Unless your corpus is small, the best way to determine topics is through modelling techniques, such as community detection. This groups content based on common keywords, those keywords forming your topics. Some techniques even suggest a hierarchy, effectively drafting the IA for you.

Check that the draft IA correlates with the content strategy's key themes and audiences.

Step 5: Test and socialise the information architecture

Finalising the IA is an iterative process of testing, using methodologies such as tree testing, and socialising to get feedback from your stakeholders.

Verify all feedback against the content strategy before actioning it.

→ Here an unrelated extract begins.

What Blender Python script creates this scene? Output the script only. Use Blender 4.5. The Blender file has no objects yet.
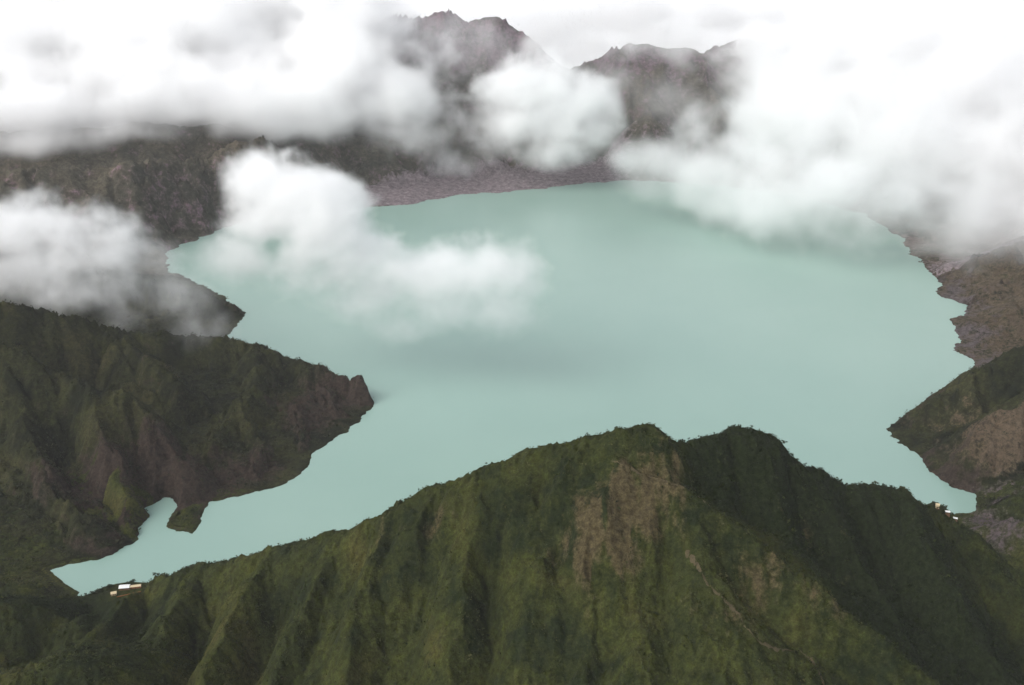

This is another example of where you must set stakeholders' expectations in advance.

When the testing and socialising is complete, you can confirm the topic assignment for each item in your corpus.

The IA report:

  • describes the structure

  • explains the rationale behind it

  • provides analytics on the number of items per topic.

Step 6: Update the content plan

The final step in the transformation is to update the content plan with how you will:

  • fill any gaps in the IA (topics added to the IA that don't have content)

  • complete the quality improvement.

The content plan becomes the 90-day and 1-year goals in your content strategy.

The end is just the beginning

Once you have completed the transformation, you'll have:

  • a manageable, relevant corpus of improved quality

  • a relevant information architecture

  • an audit trail of the actions taken to produce the corpus and the IA

  • a plan for ongoing work to improve the content and fill gaps.

More importantly, you'll have built relationships with, and ideally educated, all the key stakeholders. This will dramatically improve the chances of maintaining the relevancy and quality of the content.

Almost certainly, this is just the beginning of a continual improvement process for your content.